Written exercise: Quote the listing below in its entirety.
========================================================================
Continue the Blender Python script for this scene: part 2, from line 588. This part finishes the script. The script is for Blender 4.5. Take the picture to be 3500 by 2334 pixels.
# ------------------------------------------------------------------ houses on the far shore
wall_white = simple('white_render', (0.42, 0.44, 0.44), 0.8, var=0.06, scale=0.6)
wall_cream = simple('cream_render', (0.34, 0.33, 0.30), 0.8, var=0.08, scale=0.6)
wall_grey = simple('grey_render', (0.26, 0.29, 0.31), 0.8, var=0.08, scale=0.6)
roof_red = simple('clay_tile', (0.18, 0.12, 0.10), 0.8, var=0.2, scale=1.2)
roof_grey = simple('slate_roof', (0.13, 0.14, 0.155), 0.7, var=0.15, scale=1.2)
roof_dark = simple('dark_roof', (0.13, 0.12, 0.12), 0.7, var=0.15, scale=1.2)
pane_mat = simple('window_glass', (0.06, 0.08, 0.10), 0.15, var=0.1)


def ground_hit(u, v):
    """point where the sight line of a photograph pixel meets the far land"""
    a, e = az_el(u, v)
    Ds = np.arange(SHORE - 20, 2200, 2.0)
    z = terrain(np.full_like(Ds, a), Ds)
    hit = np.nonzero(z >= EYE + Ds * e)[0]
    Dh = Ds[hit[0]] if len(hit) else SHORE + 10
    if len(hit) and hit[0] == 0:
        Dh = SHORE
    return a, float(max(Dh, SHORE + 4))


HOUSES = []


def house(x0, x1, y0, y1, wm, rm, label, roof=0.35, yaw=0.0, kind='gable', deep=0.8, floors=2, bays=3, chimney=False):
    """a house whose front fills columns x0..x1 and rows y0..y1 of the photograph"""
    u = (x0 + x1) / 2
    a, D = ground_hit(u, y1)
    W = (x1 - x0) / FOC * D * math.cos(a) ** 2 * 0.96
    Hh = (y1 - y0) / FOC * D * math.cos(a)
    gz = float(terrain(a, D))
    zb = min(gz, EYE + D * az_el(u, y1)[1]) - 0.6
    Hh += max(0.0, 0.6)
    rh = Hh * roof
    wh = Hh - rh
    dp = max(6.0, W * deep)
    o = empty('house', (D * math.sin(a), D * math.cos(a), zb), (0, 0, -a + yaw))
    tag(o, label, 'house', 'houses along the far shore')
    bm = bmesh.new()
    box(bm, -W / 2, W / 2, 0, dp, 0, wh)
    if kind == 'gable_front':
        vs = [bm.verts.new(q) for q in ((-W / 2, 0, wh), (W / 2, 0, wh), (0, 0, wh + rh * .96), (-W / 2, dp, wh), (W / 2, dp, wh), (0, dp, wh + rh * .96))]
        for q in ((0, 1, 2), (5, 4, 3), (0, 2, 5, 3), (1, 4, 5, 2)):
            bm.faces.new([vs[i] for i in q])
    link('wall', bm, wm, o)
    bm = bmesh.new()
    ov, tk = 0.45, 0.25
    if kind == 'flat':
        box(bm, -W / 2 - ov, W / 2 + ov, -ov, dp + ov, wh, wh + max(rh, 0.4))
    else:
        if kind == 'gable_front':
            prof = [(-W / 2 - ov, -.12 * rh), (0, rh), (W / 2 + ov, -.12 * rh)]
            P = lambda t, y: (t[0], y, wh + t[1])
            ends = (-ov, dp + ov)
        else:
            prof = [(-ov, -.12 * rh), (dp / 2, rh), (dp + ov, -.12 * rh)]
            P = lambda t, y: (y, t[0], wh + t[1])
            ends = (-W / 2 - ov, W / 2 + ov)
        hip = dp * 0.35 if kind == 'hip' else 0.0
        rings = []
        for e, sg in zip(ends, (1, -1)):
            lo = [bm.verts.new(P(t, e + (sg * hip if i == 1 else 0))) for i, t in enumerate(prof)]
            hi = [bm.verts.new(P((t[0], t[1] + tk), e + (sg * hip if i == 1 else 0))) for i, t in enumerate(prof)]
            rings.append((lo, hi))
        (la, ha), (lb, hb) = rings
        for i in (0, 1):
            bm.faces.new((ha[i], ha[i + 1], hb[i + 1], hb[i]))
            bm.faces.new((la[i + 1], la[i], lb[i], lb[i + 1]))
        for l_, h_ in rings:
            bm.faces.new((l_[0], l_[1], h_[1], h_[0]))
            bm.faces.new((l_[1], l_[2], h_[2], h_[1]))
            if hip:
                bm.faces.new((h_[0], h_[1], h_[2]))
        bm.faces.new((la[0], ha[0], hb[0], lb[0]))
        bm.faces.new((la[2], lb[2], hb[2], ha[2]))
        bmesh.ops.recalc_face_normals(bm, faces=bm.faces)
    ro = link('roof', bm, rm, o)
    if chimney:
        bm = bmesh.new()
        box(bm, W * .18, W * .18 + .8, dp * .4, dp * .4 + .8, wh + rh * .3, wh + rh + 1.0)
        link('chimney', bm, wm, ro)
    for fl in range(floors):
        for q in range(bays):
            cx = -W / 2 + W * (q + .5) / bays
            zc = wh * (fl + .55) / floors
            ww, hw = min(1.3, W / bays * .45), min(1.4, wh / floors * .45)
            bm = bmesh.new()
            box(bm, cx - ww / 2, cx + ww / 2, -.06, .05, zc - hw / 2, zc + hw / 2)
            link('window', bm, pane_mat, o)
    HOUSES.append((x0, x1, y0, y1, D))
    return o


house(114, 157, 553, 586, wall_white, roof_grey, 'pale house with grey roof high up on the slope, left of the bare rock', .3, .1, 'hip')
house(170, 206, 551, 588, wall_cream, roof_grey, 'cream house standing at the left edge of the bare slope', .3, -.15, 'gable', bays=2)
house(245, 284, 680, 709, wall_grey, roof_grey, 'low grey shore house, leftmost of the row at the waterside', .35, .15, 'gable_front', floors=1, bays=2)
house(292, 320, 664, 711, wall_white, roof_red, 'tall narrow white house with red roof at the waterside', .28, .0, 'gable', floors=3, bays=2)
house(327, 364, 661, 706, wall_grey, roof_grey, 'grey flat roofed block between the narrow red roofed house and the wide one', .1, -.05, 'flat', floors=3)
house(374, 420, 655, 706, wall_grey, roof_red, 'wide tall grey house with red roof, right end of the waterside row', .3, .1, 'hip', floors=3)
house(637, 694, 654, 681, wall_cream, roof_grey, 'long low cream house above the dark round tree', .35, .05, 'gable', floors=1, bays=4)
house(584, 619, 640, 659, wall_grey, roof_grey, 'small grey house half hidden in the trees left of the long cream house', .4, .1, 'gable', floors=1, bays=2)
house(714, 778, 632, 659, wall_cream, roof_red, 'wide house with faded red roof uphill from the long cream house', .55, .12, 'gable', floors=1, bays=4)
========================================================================
Answer to the problem:
Continue the Blender Python script for this scene: part 2, from line 588. This part finishes the script. The script is for Blender 4.5. Take the picture to be 3500 by 2334 pixels.
# ------------------------------------------------------------------ houses on the far shore
wall_white = simple('white_render', (0.42, 0.44, 0.44), 0.8, var=0.06, scale=0.6)
wall_cream = simple('cream_render', (0.34, 0.33, 0.30), 0.8, var=0.08, scale=0.6)
wall_grey = simple('grey_render', (0.26, 0.29, 0.31), 0.8, var=0.08, scale=0.6)
roof_red = simple('clay_tile', (0.18, 0.12, 0.10), 0.8, var=0.2, scale=1.2)
roof_grey = simple('slate_roof', (0.13, 0.14, 0.155), 0.7, var=0.15, scale=1.2)
roof_dark = simple('dark_roof', (0.13, 0.12, 0.12), 0.7, var=0.15, scale=1.2)
pane_mat = simple('window_glass', (0.06, 0.08, 0.10), 0.15, var=0.1)


def ground_hit(u, v):
    """point where the sight line of a photograph pixel meets the far land"""
    a, e = az_el(u, v)
    Ds = np.arange(SHORE - 20, 2200, 2.0)
    z = terrain(np.full_like(Ds, a), Ds)
    hit = np.nonzero(z >= EYE + Ds * e)[0]
    Dh = Ds[hit[0]] if len(hit) else SHORE + 10
    if len(hit) and hit[0] == 0:
        Dh = SHORE
    return a, float(max(Dh, SHORE + 4))


HOUSES = []


def house(x0, x1, y0, y1, wm, rm, label, roof=0.35, yaw=0.0, kind='gable', deep=0.8, floors=2, bays=3, chimney=False):
    """a house whose front fills columns x0..x1 and rows y0..y1 of the photograph"""
    u = (x0 + x1) / 2
    a, D = ground_hit(u, y1)
    W = (x1 - x0) / FOC * D * math.cos(a) ** 2 * 0.96
    Hh = (y1 - y0) / FOC * D * math.cos(a)
    gz = float(terrain(a, D))
    zb = min(gz, EYE + D * az_el(u, y1)[1]) - 0.6
    Hh += max(0.0, 0.6)
    rh = Hh * roof
    wh = Hh - rh
    dp = max(6.0, W * deep)
    o = empty('house', (D * math.sin(a), D * math.cos(a), zb), (0, 0, -a + yaw))
    tag(o, label, 'house', 'houses along the far shore')
    bm = bmesh.new()
    box(bm, -W / 2, W / 2, 0, dp, 0, wh)
    if kind == 'gable_front':
        vs = [bm.verts.new(q) for q in ((-W / 2, 0, wh), (W / 2, 0, wh), (0, 0, wh + rh * .96), (-W / 2, dp, wh), (W / 2, dp, wh), (0, dp, wh + rh * .96))]
        for q in ((0, 1, 2), (5, 4, 3), (0, 2, 5, 3), (1, 4, 5, 2)):
            bm.faces.new([vs[i] for i in q])
    link('wall', bm, wm, o)
    bm = bmesh.new()
    ov, tk = 0.45, 0.25
    if kind == 'flat':
        box(bm, -W / 2 - ov, W / 2 + ov, -ov, dp + ov, wh, wh + max(rh, 0.4))
    else:
        if kind == 'gable_front':
            prof = [(-W / 2 - ov, -.12 * rh), (0, rh), (W / 2 + ov, -.12 * rh)]
            P = lambda t, y: (t[0], y, wh + t[1])
            ends = (-ov, dp + ov)
        else:
            prof = [(-ov, -.12 * rh), (dp / 2, rh), (dp + ov, -.12 * rh)]
            P = lambda t, y: (y, t[0], wh + t[1])
            ends = (-W / 2 - ov, W / 2 + ov)
        hip = dp * 0.35 if kind == 'hip' else 0.0
        rings = []
        for e, sg in zip(ends, (1, -1)):
            lo = [bm.verts.new(P(t, e + (sg * hip if i == 1 else 0))) for i, t in enumerate(prof)]
            hi = [bm.verts.new(P((t[0], t[1] + tk), e + (sg * hip if i == 1 else 0))) for i, t in enumerate(prof)]
            rings.append((lo, hi))
        (la, ha), (lb, hb) = rings
        for i in (0, 1):
            bm.faces.new((ha[i], ha[i + 1], hb[i + 1], hb[i]))
            bm.faces.new((la[i + 1], la[i], lb[i], lb[i + 1]))
        for l_, h_ in rings:
            bm.faces.new((l_[0], l_[1], h_[1], h_[0]))
            bm.faces.new((l_[1], l_[2], h_[2], h_[1]))
            if hip:
                bm.faces.new((h_[0], h_[1], h_[2]))
        bm.faces.new((la[0], ha[0], hb[0], lb[0]))
        bm.faces.new((la[2], lb[2], hb[2], ha[2]))
        bmesh.ops.recalc_face_normals(bm, faces=bm.faces)
    ro = link('roof', bm, rm, o)
    if chimney:
        bm = bmesh.new()
        box(bm, W * .18, W * .18 + .8, dp * .4, dp * .4 + .8, wh + rh * .3, wh + rh + 1.0)
        link('chimney', bm, wm, ro)
    for fl in range(floors):
        for q in range(bays):
            cx = -W / 2 + W * (q + .5) / bays
            zc = wh * (fl + .55) / floors
            ww, hw = min(1.3, W / bays * .45), min(1.4, wh / floors * .45)
            bm = bmesh.new()
            box(bm, cx - ww / 2, cx + ww / 2, -.06, .05, zc - hw / 2, zc + hw / 2)
            link('window', bm, pane_mat, o)
    HOUSES.append((x0, x1, y0, y1, D))
    return o


house(114, 157, 553, 586, wall_white, roof_grey, 'pale house with grey roof high up on the slope, left of the bare rock', .3, .1, 'hip')
house(170, 206, 551, 588, wall_cream, roof_grey, 'cream house standing at the left edge of the bare slope', .3, -.15, 'gable', bays=2)
house(245, 284, 680, 709, wall_grey, roof_grey, 'low grey shore house, leftmost of the row at the waterside', .35, .15, 'gable_front', floors=1, bays=2)
house(292, 320, 664, 711, wall_white, roof_red, 'tall narrow white house with red roof at the waterside', .28, .0, 'gable', floors=3, bays=2)
house(327, 364, 661, 706, wall_grey, roof_grey, 'grey flat roofed block between the narrow red roofed house and the wide one', .1, -.05, 'flat', floors=3)
house(374, 420, 655, 706, wall_grey, roof_red, 'wide tall grey house with red roof, right end of the waterside row', .3, .1, 'hip', floors=3)
house(637, 694, 654, 681, wall_cream, roof_grey, 'long low cream house above the dark round tree', .35, .05, 'gable', floors=1, bays=4)
house(584, 619, 640, 659, wall_grey, roof_grey, 'small grey house half hidden in the trees left of the long cream house', .4, .1, 'gable', floors=1, bays=2)
house(714, 778, 632, 659, wall_cream, roof_red, 'wide house with faded red roof uphill from the long cream house', .55, .12, 'gable', floors=1, bays=4)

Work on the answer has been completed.